[Raw records]
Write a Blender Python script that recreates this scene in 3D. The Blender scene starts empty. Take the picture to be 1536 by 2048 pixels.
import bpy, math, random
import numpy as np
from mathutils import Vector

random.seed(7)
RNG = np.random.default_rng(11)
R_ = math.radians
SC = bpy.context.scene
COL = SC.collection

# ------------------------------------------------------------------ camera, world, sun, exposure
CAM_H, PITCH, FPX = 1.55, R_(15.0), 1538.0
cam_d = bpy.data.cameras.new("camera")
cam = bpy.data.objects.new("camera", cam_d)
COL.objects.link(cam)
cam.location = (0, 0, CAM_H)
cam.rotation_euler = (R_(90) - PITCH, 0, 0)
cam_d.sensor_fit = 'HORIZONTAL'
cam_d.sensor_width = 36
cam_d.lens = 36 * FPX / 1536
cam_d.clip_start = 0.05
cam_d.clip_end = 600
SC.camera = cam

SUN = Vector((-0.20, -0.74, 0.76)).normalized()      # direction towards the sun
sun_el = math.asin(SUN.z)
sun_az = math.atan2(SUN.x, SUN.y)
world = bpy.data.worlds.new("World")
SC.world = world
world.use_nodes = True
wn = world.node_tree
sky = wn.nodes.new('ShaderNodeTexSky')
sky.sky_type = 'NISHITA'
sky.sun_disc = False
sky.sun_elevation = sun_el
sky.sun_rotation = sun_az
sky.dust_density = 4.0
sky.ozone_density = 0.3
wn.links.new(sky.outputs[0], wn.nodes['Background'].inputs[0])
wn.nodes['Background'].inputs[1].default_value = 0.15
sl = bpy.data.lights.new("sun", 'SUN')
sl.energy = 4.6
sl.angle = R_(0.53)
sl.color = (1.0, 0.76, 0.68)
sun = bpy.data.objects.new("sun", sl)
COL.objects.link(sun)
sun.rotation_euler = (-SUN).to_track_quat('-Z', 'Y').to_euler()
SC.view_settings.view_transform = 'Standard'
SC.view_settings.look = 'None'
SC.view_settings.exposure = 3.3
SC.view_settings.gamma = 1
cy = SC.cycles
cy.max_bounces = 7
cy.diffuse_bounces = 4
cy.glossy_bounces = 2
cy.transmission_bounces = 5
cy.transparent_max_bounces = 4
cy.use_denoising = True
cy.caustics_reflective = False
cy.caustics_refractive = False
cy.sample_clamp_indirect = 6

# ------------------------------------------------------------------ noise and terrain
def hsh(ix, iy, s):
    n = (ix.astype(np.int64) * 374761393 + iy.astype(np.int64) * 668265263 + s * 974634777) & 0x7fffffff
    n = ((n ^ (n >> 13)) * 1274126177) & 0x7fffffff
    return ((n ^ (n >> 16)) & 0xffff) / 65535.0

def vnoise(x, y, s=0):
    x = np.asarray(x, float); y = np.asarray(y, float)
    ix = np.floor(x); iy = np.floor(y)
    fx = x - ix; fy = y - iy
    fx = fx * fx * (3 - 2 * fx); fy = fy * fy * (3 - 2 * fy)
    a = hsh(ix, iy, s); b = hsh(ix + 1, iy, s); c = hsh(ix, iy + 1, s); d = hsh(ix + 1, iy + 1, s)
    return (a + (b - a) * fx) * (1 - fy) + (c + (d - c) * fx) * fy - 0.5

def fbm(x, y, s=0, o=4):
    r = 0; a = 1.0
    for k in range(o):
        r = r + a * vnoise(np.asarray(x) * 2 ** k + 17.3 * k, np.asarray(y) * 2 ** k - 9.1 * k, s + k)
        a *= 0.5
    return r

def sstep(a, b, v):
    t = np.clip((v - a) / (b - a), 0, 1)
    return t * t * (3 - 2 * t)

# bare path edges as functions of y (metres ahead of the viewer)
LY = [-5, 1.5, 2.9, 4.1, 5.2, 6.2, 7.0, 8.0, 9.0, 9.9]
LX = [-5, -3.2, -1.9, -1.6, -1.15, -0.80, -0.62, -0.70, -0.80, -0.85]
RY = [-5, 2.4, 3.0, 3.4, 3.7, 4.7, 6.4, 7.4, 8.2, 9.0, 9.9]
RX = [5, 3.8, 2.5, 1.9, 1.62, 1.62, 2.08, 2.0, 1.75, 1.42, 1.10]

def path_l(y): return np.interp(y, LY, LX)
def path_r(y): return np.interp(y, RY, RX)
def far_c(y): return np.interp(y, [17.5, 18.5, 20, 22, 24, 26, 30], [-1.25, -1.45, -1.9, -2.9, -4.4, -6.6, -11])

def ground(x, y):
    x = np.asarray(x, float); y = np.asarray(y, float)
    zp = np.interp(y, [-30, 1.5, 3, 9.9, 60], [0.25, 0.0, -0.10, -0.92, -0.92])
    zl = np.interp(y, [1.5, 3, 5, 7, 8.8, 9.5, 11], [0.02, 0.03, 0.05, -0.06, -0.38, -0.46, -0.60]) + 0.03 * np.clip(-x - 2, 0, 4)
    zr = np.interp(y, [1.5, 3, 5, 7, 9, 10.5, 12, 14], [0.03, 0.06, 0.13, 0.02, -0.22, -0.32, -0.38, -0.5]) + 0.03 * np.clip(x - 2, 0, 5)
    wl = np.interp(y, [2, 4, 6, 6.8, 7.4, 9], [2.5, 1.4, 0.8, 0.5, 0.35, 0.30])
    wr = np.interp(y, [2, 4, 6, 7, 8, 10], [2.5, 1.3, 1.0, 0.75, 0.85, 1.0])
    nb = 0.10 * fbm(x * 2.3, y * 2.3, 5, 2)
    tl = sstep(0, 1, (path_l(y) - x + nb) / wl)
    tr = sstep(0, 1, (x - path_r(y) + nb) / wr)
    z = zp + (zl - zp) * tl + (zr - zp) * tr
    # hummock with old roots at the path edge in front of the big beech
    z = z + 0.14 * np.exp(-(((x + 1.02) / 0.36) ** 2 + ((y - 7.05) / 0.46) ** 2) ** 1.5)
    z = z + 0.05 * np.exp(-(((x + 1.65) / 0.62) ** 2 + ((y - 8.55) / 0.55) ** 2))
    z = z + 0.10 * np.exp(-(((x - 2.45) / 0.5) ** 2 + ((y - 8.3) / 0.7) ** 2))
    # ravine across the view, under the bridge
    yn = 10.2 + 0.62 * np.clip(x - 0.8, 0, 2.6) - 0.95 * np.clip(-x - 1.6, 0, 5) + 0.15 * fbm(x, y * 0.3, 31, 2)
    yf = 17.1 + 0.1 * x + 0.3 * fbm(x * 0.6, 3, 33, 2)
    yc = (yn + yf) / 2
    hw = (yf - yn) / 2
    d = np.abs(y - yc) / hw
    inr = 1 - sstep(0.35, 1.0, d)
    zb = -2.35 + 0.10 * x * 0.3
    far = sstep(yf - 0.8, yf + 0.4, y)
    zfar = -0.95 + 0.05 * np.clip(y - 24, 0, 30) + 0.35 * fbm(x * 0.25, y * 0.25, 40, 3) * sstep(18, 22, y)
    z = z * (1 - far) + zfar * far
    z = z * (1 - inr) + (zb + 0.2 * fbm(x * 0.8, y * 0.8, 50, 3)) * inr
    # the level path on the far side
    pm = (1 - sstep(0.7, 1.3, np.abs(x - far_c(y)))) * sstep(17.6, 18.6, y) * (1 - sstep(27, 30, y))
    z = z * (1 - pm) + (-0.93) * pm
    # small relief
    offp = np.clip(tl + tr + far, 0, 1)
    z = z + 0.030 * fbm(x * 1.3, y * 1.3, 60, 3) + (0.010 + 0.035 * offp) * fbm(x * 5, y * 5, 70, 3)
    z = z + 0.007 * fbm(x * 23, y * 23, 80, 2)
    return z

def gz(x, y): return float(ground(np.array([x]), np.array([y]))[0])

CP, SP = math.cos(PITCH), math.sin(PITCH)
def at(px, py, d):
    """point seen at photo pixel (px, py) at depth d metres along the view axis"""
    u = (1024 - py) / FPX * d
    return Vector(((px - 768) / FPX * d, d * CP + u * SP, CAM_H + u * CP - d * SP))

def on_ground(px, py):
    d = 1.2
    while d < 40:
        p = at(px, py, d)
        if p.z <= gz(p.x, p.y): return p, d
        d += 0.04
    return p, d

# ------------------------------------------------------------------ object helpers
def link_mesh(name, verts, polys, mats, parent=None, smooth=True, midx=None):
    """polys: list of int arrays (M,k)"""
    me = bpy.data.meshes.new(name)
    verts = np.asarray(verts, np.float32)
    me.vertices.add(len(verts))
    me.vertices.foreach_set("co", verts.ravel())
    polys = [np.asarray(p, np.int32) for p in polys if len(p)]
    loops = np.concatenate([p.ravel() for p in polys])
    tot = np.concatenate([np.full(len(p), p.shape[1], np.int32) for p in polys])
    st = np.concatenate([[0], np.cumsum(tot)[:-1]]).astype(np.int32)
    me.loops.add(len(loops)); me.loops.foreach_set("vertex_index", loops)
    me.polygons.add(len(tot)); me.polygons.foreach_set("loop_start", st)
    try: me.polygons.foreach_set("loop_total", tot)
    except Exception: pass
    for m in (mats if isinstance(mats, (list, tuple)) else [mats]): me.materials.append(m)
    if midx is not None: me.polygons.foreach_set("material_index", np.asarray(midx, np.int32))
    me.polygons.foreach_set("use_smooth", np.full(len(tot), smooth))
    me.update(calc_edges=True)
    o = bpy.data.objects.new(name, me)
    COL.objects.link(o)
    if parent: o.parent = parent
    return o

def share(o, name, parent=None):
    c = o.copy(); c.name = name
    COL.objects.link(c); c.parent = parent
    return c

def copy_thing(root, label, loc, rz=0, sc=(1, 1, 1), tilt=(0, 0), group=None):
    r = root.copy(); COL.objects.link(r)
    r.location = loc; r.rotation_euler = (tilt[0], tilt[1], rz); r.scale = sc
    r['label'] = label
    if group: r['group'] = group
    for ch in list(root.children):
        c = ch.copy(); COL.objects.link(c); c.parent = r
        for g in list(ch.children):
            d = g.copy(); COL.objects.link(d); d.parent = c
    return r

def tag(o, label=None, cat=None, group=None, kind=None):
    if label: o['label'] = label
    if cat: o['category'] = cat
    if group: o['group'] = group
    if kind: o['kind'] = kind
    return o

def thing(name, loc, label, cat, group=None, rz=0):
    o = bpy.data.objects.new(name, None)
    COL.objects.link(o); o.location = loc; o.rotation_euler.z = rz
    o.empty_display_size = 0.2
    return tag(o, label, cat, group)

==

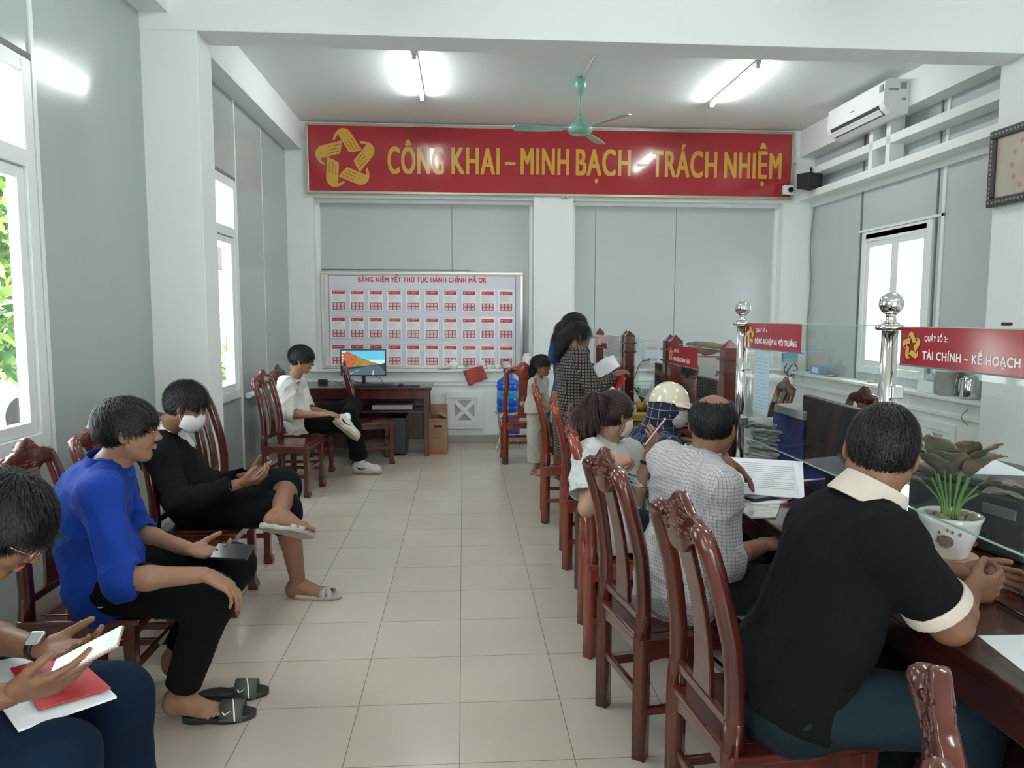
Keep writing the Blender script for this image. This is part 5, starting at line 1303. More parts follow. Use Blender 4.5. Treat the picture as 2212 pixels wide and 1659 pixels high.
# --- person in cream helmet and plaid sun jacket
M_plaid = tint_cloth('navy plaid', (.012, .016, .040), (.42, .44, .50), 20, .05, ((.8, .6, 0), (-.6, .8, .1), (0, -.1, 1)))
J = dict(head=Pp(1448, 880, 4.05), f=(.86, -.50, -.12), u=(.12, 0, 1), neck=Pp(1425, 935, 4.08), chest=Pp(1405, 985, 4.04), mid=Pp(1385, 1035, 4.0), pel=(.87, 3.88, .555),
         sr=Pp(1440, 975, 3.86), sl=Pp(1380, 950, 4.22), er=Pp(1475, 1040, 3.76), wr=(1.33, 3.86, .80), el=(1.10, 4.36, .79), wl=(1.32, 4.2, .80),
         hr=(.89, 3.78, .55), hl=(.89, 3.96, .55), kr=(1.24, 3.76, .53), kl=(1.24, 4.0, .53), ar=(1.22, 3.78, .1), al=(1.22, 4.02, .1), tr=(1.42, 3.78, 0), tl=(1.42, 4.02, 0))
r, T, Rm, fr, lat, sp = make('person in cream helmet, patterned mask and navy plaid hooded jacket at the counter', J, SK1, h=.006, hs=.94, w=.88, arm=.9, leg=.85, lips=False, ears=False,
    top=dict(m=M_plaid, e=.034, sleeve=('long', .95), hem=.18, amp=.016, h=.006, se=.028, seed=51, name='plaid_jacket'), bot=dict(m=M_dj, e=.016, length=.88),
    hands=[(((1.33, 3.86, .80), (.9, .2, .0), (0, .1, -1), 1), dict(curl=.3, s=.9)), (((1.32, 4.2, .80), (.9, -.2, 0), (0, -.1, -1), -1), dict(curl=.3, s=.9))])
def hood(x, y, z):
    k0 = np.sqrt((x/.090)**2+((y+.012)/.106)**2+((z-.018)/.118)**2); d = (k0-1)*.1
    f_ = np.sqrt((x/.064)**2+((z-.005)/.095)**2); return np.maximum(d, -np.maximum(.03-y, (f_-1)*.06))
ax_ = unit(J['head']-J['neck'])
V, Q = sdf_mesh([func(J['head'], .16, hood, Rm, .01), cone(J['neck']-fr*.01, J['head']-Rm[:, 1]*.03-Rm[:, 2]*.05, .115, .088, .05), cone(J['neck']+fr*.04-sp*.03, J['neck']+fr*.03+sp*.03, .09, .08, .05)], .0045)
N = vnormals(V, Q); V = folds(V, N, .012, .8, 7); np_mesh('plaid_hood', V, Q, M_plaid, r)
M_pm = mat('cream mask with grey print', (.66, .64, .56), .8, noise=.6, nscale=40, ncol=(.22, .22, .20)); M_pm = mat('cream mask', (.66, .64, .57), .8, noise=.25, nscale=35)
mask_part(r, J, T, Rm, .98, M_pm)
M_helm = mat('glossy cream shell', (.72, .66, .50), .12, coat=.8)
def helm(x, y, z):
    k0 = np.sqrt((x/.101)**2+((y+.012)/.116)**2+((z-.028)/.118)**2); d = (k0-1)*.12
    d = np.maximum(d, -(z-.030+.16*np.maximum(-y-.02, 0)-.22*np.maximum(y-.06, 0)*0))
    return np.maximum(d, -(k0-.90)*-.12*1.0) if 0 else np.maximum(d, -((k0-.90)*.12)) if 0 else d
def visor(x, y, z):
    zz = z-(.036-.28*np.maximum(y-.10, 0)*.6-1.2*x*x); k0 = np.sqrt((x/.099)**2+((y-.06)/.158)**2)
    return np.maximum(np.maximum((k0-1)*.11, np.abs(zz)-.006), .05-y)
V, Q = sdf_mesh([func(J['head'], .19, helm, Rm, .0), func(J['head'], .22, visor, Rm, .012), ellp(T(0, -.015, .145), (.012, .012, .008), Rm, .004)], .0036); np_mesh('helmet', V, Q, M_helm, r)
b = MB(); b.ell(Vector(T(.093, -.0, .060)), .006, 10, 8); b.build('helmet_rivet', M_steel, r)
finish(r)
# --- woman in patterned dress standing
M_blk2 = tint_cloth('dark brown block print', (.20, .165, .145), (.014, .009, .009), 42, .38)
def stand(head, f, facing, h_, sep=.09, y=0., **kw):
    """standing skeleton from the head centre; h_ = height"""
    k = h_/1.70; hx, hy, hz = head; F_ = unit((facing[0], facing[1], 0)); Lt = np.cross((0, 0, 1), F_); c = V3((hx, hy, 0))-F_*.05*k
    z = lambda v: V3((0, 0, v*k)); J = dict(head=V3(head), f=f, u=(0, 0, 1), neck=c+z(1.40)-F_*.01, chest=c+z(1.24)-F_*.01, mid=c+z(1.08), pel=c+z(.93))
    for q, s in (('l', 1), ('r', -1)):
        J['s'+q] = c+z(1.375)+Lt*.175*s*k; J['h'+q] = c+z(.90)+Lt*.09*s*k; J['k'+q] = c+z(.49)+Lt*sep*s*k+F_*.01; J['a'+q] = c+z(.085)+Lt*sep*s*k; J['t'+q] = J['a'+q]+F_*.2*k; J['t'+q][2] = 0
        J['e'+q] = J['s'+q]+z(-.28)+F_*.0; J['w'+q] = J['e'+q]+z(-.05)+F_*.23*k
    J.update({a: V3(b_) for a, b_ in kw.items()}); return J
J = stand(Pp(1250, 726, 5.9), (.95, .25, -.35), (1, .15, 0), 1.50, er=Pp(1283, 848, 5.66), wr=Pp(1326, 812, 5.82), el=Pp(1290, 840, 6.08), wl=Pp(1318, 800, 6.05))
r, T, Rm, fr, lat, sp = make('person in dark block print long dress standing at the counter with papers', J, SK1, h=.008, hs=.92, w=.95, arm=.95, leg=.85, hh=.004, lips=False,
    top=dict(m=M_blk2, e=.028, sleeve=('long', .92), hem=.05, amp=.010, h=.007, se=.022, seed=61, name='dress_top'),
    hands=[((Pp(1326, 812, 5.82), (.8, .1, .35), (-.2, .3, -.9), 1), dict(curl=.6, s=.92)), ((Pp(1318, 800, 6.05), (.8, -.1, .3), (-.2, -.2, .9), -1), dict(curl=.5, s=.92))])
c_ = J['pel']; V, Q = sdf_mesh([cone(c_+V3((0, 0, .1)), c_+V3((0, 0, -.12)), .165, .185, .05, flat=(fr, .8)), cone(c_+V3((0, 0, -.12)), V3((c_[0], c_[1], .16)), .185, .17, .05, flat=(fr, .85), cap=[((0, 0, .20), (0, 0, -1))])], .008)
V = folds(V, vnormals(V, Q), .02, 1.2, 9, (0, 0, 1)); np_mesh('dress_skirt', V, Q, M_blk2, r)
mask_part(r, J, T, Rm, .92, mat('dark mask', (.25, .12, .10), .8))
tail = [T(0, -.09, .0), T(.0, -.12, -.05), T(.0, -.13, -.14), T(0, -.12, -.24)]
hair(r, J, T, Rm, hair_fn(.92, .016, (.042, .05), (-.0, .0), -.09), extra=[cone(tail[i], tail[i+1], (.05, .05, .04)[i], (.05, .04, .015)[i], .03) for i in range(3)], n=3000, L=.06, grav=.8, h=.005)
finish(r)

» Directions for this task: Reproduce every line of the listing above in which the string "Blender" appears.

» Answer for the task:
Write a Blender Python script that recreates this scene in 3D. The Blender scene starts empty. Take the picture to be 1536 by 2048 pixels.
Keep writing the Blender script for this image. This is part 5, starting at line 1303. More parts follow. Use Blender 4.5. Treat the picture as 2212 pixels wide and 1659 pixels high.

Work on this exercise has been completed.